The Government have also raised the concern that recognising domestic abuse as a form of violence against women and girls in the Bill would exclude male victims of domestic abuse from the definition. That is simply not true. Acknowledging domestic abuse as a form of violence against women and girls does not automatically exclude men, non-binary people or indeed anyone else from being included under the legal definition. The amendment demonstrates that it is perfectly possible to recognise domestic abuse as a form of violence against women and girls in the Bill without excluding any survivor, regardless of gender, from the definition.
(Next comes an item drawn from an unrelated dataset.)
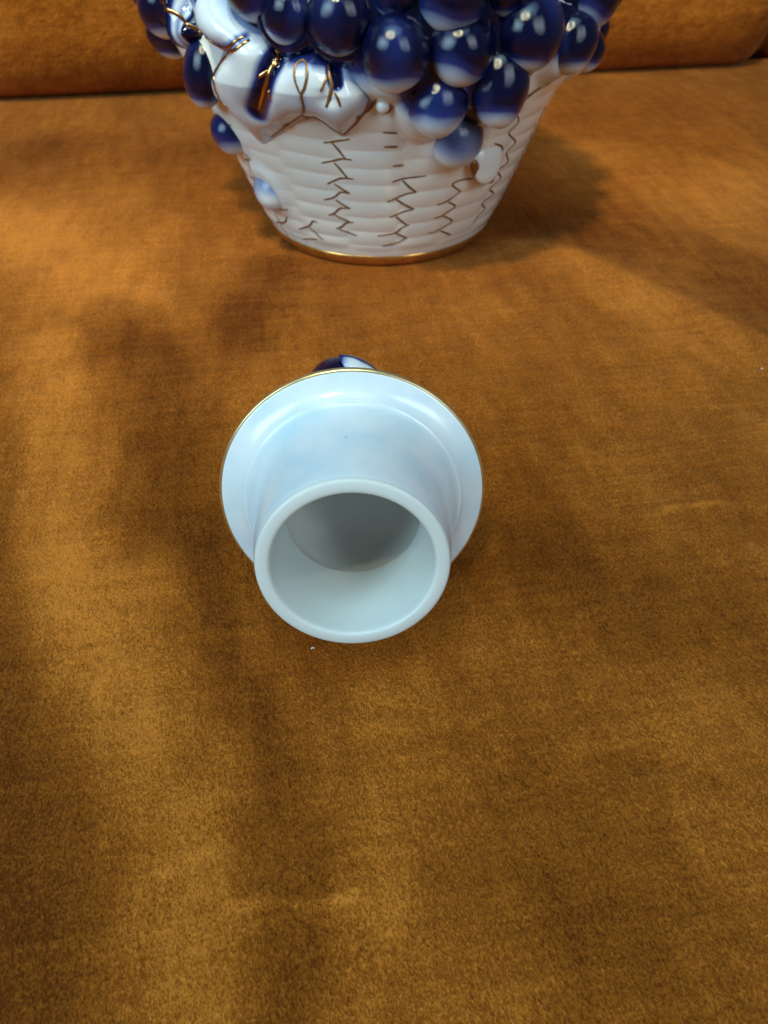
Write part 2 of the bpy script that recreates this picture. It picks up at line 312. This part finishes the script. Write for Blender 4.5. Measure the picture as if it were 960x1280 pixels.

This is one of the issues that received significant attention from the Joint Committee on the Draft Domestic Abuse Bill, which devoted a huge amount of time to scrutinising the Bill. Its report says:
“We believe many of the objections to a gendered definition of domestic abuse come from concerns that it could exclude men from the protection of the Act. We recognise this concern but our evidence shows it is based on a misunderstanding of what a gendered definition means in practice. A gendered definition of abuse does not exclude men. Anyone can, sadly, suffer from domestic abuse just as anyone, regardless of gender, can perpetrate it. In recommending a gendered definition of domestic abuse we want to embed a nuanced approach to the most effective response to domestic abuse for all individuals who suffer such violence, and to ensure that public authorities understand the root causes of this complex crime.”
The Bill is a chance to make a real difference to how domestic abuse is understood and responded to. The amendment gives us the best chance of ensuring that the primary driver of awareness is accurate, reflecting the gendered nature of domestic abuse and ensuring that survivors can access the support that they need. I beg to move.